Sandy Alderson was probably less than delighted to hear his manager poor-mouth the equations he has relied upon since he started picking players for Oakland in the 1980s. Sabermetrics and its On-Base Plus Slugging (OPS) for hitters, Walks Plus Hits Per Innings Pitched (WHIP) for pitchers, Wins Above Replacement (WAR) for every player lie among the ever-growing mound of stats the GM uses daily to predict performance, clutchness, and just about everything else outside of a kid's digestive regularity.

But then, their jobs are different. Alderson's whole job involves prediction. For Collins, production and when it happens stands paramount.
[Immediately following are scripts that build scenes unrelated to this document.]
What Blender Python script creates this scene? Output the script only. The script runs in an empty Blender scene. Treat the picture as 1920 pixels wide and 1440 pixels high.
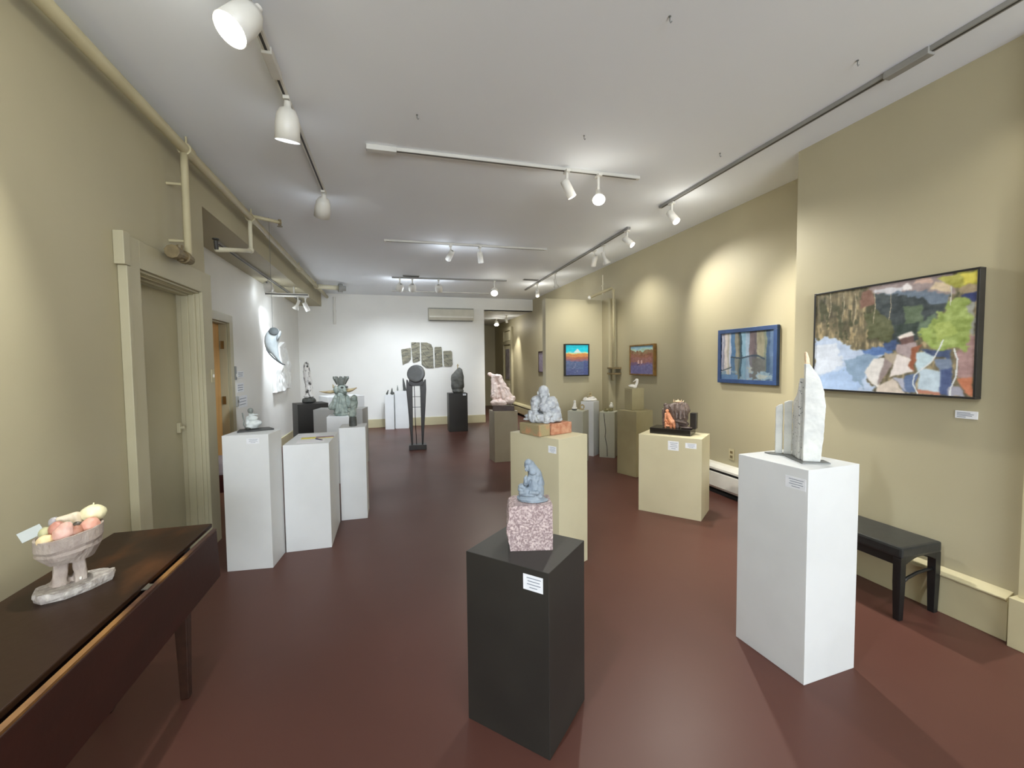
import bpy, bmesh, math, random
import numpy as np
from mathutils import Vector, Matrix, Euler, noise
random.seed(7)
SC = bpy.context.scene
COL = SC.collection
R = math.radians

# ------------------------------------------------------------------ materials
def lin(c):
    c = c / 255.0
    return c / 12.92 if c <= 0.04045 else ((c + 0.055) / 1.055) ** 2.4
def rgb(r, g, b): return (lin(r), lin(g), lin(b), 1.0)

def mat(name, c1, rough=0.5, c2=None, scale=8.0, lo=0.4, hi=0.6, bump=0.0, bscale=60.0, metal=0.0, spec=0.5,
        detail=4.0, stretch=None, emit=None, alpha=None, rough2=None, coat=0.0):
    m = bpy.data.materials.new(name); m.use_nodes = True
    nt = m.node_tree; N = nt.nodes; L = nt.links
    b = N['Principled BSDF']
    b.inputs['Roughness'].default_value = rough
    b.inputs['Metallic'].default_value = metal
    b.inputs['Specular IOR Level'].default_value = spec
    b.inputs['Base Color'].default_value = c1
    if coat: b.inputs['Coat Weight'].default_value = coat
    tc = N.new('ShaderNodeTexCoord')
    src = tc.outputs['Object']
    if stretch:
        mp = N.new('ShaderNodeMapping'); mp.inputs['Scale'].default_value = stretch
        L.new(src, mp.inputs['Vector']); src = mp.outputs['Vector']
    if c2 is not None:
        n = N.new('ShaderNodeTexNoise'); n.inputs['Scale'].default_value = scale; n.inputs['Detail'].default_value = detail
        L.new(src, n.inputs['Vector'])
        r = N.new('ShaderNodeValToRGB')
        r.color_ramp.elements[0].position = lo; r.color_ramp.elements[0].color = c1
        r.color_ramp.elements[1].position = hi; r.color_ramp.elements[1].color = c2
        L.new(n.outputs['Fac'], r.inputs['Fac']); L.new(r.outputs['Color'], b.inputs['Base Color'])
        if rough2 is not None:
            mr = N.new('ShaderNodeMapRange')
            mr.inputs['From Min'].default_value = lo; mr.inputs['From Max'].default_value = hi
            mr.inputs['To Min'].default_value = rough; mr.inputs['To Max'].default_value = rough2
            L.new(n.outputs['Fac'], mr.inputs['Value']); L.new(mr.outputs['Result'], b.inputs['Roughness'])
    if bump:
        n2 = N.new('ShaderNodeTexNoise'); n2.inputs['Scale'].default_value = bscale; n2.inputs['Detail'].default_value = 3
        L.new(tc.outputs['Object'], n2.inputs['Vector'])
        bp = N.new('ShaderNodeBump'); bp.inputs['Strength'].default_value = bump; bp.inputs['Distance'].default_value = 0.01
        L.new(n2.outputs['Fac'], bp.inputs['Height']); L.new(bp.outputs['Normal'], b.inputs['Normal'])
    if emit:
        b.inputs['Emission Color'].default_value = emit[0]; b.inputs['Emission Strength'].default_value = emit[1]
    if alpha is not None:
        b.inputs['Alpha'].default_value = alpha
    return m

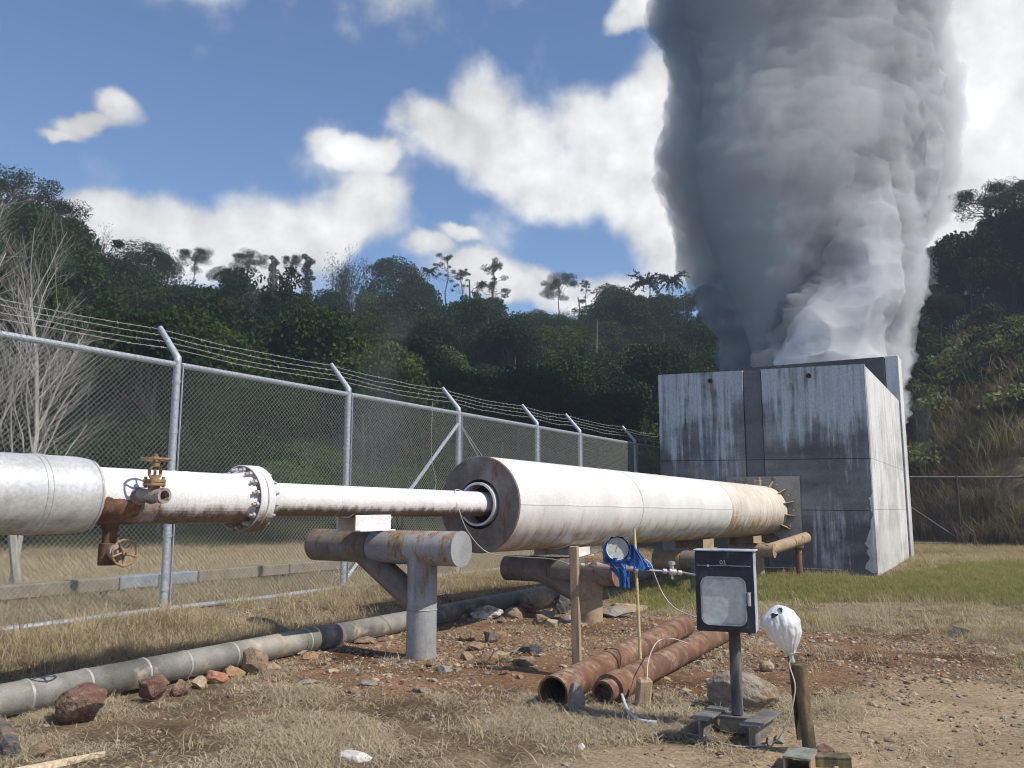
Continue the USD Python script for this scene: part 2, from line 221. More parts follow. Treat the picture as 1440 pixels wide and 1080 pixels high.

For that, the eyes trump the computer printout. What may work for sabermetrics disciples like Joe Girardi or Buck Showalter doesn't work particularly well for Collins.

Why sign Yoenis Cespedes? Well, the .940 OPS and 157 OPS+ (OPS adjust to ballparks) told Alderson he'd be a good buy for three years, $75 million. But then, Alderson is probably the only one in the organization who can figure out OPS+ since Einstein hasn't been around much.

To Collins, those 17 homers he hit the last two months of the season provided all the info he needed. Most of those came in key situations, and many won games. He needed only the memories of those shots, the meteoric effect he had on the rest of the lineup, and some good, common baseball sense to understand Cespedes would look awfully sweet in the middle of the 2016 lineup.

"He changed our team last year," Collins said. "He makes our lineup legitimate. This guy is going to hit 25 to 30 homers. He's going to drive in 100 runs. That's what he does.

"Those are the numbers I like."

The eyes aren't flawless, especially when other factors override them. Collins will admit that. He never should have let Matt Harvey come out for the ninth inning of Game 5 with Jeurys Familia warm and ready to go. But that was a matter of heart over head, not statistics. And heaven knows he wasn't looking at stats when he blasted Harvey and Scott Boras over the agent's meddling into his client's late-season workload.

One can question for days some of the head-scratching decisions he made during the regular season before Alderson traded for the human launch pad Cespedes. But that's just management-by-gut. Sometimes it works, sometimes it doesn't.

In an age where executives and managers lean on these intricate equations to remove all risk, Collins stands refreshingly as an anachronism, a throwback to simpler times when nobody would have questioned the gravity of, say, Detroit's Miguel Cabrera winning the Triple Crown in 2012. The fact that it hadn't been done in 50 years just wasn't enough for critics who needed more than BA, HRs, and RBI to validate the feat.

"I'm not sure how much an old-school guy can add to the game today," Collins said. "It has become a young man's game, especially with all the technology stuff you've got to be involved in. I'm not very good at it. I don't enjoy it like other people do."

Kinda make you want to root for the old guy.